Entre 2004 et 2010, près de 40% des affaires de Corruption jugées sur le fondement du FCPA par le DOJ se sont conclues par un monitorat93. Il est d'ailleurs intéressant de noter que les autorités américaines font évoluer cette obligation, ce qui laisse à supposer que celle-ci tend à devenir systématique. Ainsi, le DOJ a-t-il permis à plusieurs entreprises de choisir elles-mêmes leur moniteur94. Le monitorat a également pu se décliner sous d'autres formes, tels que des examens périodiques95, ou encore la nomination d'un « consultant Compliance », dont les rapports ne sont pas faits au DOJ, mais au conseil d'administration de l'entreprise96.

Ce dispositif de monitorat a également vocation à se développer partout où la lutte contre la Corruption est efficace. La Banque Mondiale a ainsi récemment imposé un monitorat à ALSTOM97.

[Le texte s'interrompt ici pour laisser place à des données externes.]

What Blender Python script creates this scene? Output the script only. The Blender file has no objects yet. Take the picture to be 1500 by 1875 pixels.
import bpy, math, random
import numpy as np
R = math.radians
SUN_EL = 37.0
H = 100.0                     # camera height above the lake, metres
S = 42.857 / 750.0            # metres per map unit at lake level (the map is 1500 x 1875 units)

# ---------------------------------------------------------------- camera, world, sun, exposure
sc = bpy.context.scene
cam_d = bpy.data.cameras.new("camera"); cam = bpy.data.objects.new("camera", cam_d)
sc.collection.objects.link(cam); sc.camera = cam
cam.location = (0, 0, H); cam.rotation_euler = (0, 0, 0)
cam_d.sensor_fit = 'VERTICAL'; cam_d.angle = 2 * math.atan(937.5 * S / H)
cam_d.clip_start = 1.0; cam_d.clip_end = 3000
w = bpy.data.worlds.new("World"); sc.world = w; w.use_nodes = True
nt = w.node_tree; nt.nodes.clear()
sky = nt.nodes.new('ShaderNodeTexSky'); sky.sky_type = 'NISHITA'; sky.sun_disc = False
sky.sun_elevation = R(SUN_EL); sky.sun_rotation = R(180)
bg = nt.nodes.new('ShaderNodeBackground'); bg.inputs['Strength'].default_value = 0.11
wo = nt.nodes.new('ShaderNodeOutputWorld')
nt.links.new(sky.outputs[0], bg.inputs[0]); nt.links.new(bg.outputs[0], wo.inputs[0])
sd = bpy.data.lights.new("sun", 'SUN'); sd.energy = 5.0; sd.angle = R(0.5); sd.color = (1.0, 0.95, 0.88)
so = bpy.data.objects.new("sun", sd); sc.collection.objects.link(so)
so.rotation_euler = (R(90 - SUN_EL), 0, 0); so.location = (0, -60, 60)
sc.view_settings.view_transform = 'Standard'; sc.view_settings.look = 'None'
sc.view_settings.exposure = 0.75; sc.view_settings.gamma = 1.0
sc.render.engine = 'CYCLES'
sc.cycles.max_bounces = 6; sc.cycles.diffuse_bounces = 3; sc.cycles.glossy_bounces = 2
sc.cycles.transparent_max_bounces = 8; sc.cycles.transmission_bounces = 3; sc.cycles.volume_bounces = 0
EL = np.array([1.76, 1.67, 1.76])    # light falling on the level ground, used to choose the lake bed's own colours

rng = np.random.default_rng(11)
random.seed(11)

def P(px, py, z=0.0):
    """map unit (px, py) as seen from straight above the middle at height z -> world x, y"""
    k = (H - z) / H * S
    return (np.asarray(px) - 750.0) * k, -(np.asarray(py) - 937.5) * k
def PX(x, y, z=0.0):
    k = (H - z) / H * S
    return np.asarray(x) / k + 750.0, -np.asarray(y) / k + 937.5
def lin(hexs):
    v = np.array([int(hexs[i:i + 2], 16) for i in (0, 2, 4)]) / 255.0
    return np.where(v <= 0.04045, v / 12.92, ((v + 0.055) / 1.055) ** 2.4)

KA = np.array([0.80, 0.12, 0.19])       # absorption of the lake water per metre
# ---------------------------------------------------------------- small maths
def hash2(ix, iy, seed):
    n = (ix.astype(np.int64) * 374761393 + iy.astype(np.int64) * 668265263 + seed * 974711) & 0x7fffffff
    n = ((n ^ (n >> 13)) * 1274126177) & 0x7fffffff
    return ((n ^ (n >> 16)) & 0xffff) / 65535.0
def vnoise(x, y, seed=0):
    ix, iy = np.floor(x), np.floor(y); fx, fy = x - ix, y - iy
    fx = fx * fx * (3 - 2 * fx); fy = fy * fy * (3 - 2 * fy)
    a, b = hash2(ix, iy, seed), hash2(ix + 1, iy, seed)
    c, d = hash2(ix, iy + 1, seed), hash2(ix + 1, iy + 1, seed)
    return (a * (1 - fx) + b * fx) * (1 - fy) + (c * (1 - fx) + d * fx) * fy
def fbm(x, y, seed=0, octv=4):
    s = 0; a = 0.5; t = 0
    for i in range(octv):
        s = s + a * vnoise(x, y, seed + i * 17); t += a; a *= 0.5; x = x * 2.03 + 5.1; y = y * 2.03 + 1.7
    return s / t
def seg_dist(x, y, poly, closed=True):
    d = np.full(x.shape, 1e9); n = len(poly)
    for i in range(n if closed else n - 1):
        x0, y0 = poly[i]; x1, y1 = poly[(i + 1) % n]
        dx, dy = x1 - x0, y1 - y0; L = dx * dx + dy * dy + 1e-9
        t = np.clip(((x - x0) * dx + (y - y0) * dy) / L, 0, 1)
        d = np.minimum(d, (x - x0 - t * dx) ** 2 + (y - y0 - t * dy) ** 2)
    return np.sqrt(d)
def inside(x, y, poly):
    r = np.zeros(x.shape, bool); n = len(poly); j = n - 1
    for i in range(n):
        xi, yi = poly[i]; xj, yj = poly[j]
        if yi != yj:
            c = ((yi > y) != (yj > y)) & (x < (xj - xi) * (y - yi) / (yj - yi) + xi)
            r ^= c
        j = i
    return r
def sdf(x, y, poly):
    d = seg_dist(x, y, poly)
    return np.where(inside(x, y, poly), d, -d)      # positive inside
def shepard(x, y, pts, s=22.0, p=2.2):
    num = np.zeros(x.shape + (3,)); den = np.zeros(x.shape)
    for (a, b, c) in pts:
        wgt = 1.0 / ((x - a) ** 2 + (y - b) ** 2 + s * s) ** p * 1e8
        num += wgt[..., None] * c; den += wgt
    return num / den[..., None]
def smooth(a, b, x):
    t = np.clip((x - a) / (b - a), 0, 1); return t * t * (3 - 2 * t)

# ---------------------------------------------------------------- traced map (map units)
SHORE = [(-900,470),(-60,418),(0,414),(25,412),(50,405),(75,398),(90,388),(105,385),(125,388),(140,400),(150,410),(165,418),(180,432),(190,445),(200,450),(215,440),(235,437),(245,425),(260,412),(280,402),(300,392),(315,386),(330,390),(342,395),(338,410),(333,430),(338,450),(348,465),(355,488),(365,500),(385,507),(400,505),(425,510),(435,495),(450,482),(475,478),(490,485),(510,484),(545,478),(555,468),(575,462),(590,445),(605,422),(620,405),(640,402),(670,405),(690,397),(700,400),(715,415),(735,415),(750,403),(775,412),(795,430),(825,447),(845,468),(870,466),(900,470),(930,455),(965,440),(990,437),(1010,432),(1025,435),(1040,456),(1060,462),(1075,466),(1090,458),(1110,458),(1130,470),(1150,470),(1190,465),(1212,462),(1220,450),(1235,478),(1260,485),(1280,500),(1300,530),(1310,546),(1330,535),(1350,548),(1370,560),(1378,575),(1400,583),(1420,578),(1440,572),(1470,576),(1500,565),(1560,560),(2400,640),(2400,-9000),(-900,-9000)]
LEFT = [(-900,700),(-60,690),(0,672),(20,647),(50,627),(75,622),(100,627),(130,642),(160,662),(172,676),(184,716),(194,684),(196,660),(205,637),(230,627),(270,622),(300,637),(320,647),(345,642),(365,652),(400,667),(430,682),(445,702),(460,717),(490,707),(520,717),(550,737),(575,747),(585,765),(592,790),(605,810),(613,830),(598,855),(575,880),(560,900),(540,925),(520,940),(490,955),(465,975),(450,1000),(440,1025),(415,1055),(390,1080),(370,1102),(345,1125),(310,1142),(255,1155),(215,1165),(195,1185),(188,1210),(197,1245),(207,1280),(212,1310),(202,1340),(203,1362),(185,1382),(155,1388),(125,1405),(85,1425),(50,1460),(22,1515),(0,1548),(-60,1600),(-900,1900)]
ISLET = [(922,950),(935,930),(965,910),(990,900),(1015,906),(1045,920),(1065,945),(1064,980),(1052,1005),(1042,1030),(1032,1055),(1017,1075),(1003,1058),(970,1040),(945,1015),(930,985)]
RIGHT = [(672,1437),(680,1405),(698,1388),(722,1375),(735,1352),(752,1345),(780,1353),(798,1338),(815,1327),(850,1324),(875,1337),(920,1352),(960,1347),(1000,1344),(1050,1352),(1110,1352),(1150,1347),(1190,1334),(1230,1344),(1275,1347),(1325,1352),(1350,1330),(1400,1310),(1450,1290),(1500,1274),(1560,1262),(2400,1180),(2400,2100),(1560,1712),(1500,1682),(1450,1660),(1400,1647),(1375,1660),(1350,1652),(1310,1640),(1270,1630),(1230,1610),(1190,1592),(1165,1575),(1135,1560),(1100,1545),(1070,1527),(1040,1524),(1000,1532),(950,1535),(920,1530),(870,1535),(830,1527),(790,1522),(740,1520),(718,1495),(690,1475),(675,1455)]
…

Mais outre les préjudices directs causés par la perte financière immédiate d'une amende ou les peines complémentaires comme le monitorat, un défaut de la Compliance d'une entreprise lui cause également d'autres dommages, indirects. Ces dommages - que la Compliance s'efforce de contenir au stade de risques - bien que difficilement chiffrables, n'en sont pas moins coûteux économiquement pour l'entreprise.